En la Universidad me di el gusto de fijar el triunvirato de los grandes profesores de la carrera. Comenzaré recordando a Germán Vega, catedrático de teatro barroco, quien seguramente sea el más capaz de todos en el uso de los recursos tecnológicos a la hora de impartir las clases. Pero mucho más importante que eso era su talento como orador, con el que siempre es capaz de capturar la atención de su auditorio y de ganar el favor de todos sus oyentes.
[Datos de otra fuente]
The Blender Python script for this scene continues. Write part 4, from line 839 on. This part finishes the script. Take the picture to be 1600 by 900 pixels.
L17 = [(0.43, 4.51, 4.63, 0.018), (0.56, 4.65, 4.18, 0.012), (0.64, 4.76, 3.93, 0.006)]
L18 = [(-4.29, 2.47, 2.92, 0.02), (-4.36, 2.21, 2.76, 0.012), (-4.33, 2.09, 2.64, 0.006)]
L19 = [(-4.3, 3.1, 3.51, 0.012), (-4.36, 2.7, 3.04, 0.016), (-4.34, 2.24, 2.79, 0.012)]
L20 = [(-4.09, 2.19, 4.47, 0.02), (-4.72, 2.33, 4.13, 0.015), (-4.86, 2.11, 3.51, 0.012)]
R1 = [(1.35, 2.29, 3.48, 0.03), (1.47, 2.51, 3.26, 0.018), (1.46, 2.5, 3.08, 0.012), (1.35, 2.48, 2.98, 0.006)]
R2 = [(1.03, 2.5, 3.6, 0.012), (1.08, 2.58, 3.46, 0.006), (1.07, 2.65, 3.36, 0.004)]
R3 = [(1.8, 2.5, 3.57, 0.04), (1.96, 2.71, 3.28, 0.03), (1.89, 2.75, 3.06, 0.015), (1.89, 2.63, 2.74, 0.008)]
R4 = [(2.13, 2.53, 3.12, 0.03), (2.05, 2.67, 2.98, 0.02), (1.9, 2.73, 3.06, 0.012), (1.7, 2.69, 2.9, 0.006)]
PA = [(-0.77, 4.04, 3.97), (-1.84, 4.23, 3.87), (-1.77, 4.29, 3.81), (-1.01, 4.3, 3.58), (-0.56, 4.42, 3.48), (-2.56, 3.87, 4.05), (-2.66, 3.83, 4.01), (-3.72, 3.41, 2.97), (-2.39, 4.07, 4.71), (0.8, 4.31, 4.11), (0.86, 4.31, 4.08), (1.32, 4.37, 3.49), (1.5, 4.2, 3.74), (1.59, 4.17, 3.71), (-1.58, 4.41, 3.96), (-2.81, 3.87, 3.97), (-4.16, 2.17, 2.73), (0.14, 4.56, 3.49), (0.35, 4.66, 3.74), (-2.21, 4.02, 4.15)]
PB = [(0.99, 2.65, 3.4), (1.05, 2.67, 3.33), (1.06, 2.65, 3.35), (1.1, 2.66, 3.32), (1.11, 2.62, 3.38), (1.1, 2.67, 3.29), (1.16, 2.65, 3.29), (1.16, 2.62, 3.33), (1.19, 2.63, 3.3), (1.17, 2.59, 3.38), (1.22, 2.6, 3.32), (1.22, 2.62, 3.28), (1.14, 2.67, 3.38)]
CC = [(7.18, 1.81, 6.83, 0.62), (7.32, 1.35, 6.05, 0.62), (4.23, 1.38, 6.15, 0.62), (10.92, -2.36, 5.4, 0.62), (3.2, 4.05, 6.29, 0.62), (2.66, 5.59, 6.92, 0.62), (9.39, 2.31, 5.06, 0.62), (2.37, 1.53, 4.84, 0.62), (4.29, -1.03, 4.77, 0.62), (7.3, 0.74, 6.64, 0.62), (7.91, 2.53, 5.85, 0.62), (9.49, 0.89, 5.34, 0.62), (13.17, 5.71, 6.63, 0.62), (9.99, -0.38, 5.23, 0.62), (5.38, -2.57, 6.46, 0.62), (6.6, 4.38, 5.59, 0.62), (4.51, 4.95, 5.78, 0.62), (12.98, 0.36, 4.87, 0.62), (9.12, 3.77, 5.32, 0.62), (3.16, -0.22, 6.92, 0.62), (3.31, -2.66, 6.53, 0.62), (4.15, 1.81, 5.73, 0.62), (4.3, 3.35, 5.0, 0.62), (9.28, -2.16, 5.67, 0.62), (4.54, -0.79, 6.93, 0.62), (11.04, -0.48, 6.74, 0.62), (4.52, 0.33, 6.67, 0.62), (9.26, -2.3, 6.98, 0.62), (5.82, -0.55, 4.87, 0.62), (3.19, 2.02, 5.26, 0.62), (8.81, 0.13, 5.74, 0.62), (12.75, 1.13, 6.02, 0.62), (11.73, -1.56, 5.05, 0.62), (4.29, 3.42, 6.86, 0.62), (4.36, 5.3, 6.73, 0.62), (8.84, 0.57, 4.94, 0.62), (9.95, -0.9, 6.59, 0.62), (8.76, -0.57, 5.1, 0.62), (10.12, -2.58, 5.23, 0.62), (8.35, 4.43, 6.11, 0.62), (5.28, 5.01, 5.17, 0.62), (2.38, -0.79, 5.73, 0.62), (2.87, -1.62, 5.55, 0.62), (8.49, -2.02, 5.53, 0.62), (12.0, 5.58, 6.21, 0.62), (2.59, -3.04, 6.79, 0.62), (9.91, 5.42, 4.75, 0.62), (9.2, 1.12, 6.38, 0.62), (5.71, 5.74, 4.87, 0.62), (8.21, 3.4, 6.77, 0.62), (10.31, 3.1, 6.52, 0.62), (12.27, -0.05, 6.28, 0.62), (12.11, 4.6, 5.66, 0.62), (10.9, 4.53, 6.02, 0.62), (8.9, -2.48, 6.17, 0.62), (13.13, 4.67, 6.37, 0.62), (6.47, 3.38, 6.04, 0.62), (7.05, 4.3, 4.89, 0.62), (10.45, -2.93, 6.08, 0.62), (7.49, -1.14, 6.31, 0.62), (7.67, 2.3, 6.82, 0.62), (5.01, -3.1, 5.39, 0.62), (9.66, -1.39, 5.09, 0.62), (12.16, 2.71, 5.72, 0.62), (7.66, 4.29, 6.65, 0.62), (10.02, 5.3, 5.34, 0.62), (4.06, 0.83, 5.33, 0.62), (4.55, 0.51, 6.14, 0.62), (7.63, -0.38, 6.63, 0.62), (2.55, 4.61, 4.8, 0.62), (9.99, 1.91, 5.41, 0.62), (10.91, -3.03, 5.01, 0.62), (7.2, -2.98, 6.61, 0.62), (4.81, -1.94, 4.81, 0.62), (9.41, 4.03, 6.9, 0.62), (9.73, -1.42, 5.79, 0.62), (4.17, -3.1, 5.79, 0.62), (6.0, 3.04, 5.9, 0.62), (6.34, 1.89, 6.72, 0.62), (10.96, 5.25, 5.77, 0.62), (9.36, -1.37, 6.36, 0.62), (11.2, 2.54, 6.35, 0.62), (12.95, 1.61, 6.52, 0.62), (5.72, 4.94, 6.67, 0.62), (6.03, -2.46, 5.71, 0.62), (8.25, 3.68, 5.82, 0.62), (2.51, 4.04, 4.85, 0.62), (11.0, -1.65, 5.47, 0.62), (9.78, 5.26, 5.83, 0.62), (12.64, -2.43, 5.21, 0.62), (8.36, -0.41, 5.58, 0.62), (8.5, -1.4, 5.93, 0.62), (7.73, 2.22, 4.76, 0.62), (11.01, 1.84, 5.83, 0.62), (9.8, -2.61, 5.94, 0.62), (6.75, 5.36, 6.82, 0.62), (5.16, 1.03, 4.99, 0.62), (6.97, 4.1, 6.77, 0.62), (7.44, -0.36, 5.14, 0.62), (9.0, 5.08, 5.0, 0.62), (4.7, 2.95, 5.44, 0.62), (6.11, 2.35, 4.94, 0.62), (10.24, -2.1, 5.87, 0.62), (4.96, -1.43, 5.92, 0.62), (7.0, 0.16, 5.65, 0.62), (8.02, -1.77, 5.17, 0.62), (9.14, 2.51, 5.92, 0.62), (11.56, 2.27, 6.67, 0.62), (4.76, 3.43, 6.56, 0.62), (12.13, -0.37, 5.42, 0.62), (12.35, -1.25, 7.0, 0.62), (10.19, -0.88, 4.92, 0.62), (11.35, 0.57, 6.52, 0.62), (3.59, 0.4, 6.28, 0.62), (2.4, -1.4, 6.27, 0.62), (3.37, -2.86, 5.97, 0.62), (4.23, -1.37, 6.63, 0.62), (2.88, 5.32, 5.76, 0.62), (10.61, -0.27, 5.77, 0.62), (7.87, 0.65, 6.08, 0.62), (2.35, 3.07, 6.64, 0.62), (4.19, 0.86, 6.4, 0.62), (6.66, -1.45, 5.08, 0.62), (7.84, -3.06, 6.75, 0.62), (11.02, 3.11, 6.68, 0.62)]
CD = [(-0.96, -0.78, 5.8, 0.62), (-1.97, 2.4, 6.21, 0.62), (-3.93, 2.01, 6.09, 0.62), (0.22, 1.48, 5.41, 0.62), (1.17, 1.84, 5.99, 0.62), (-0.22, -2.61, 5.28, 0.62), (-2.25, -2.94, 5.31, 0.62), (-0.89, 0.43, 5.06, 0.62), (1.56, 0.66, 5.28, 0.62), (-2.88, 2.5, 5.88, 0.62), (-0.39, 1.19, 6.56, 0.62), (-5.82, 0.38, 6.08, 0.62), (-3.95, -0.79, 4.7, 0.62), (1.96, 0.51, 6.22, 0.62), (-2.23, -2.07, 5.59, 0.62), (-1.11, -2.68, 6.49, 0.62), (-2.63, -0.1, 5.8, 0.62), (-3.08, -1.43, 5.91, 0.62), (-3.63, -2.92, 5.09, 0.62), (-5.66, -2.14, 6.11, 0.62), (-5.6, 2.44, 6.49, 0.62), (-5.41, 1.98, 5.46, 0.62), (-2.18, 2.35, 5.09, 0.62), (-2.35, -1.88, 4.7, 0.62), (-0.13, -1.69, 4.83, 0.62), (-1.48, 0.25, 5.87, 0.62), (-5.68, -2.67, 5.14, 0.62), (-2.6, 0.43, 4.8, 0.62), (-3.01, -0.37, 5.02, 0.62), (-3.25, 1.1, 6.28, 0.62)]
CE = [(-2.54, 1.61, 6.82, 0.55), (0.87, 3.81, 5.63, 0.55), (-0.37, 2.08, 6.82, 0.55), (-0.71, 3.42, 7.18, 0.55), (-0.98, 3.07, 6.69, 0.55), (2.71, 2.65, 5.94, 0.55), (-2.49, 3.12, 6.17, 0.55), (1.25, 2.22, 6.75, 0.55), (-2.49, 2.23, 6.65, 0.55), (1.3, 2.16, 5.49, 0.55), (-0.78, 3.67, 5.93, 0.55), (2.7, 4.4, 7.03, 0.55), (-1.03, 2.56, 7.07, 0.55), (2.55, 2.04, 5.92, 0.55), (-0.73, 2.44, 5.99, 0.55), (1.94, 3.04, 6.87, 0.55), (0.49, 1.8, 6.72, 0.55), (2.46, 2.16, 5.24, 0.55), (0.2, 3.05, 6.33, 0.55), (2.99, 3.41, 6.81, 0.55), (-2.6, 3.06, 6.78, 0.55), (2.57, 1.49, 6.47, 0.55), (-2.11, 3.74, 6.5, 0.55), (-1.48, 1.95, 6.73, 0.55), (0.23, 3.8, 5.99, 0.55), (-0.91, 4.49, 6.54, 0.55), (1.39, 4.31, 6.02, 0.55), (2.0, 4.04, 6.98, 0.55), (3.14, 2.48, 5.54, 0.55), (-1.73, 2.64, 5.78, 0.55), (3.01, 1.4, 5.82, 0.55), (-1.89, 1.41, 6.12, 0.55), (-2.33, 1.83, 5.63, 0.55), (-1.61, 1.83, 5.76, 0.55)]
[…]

Esto es algo que logró todos los días en clase y, sobre todo, en la graduación de Filología del año pasado (aunque creo que lo consigue en cada promoción), en la que pronunció un emocionante y sabio discurso que impresionó a todos los que acudimos al acto: graduados en filología hispánica, clásica, inglesa, francesa, alemana y a nuestras familias. Además de esto, debo añadir que Germán es la viva imagen de la cortesía, el buen trato y la elegancia.

En el último cuatrimestre de cuarto, cuando parecía que ya estaba todo el pescado vendido, tuvimos a Carmen Morán como profesora de Grandes obras de la literatura contemporánea. Me impresionó profundamente ver a alguien con tantas lecturas y conocedora de tantos ámbitos siendo todavía tan joven (desde los clásicos griegos hasta la vanguardia más puntera, sin dejar de lado nuevas formas de expresión como los cómics o los videojuegos). La verdad es que todos queríamos salir de cañas con ella, aunque nos daba corte decírselo. En sus clases por fin sentía que estábamos al nivel que teníamos que estar, eso sí que era literatura a nivel universitario. Aparte del estilazo que tenía, me sentía nuy identificado con su manera de explicar la materia a través de una visión tremendamente abarcadora (yo hubiese querido estudiar literatura universal y comparada, pero no fue posible), no como era habitual en la carrera, donde casi se limitaban a la literatura española, como si esta se pudiese entender sin el diálogo con otras tradiciones. Esa es una forma auténtica (y muy seria) de vivir la cultura. Un referente.

Por último, debo mencionar a Pedro Conde Parrado, latinista y estudioso de la tradición clásica. De entre todos nuestros profesores en la Universidad, es él quien mayor huella ha dejado en mucho de nosotros y no solo porque tuvimos tres asignaturas con él (una entera y dos a medias), sino por las veladas que organizaba en el departamento para hablar de poesía contemporánea, de mitología, de cine, de arte y Siglo de Oro. Quedábamos una vez a la semana y lo bueno es que estas reuniones se alejaban mucho del formato de la clase magistral. Cada uno hacíamos nuestras pequeñas aportaciones en cada charla (pequeñas en comparación a las suyas ¡vaya cultura!). Tanto en clase como fuera de ella sus explicaciones solían abrirnos unas perspectivas fascinantes con las que antes no habíamos entrado en contacto. Me acuerdo de todo lo que nos contaba de Horacio, de Ovidio, de Góngora, de Borges, de la manera en que los antiguos concibieron tantas cosas y de la omnipresente influencia de su legado en toda la cultura occidental. Además de esto, uno no se puede olvidar de la cercanía y la sencillez de un profesor que hasta nos invitó a comer en su pueblo este verano. Sin duda, uno de sus puntos fuertes era su habilidad para la retórica (un ars, como él nos enseñó, esto es, un conjunto de saberes prácticos que toda persona puede aprender), con la que nos dejaba a todos embelesados y con la que nos podía llevar a donde quisiese; nunca olvidaré esa lección sobre Catulo en la que toda la clase estaba descojonándose y en la que, pese a ello, comentamos con total rigor filológico los mejores poemas de este extraño romano.

Visto lo visto, al pensar en profesores así, esta me parece la mejor profesión del mundo.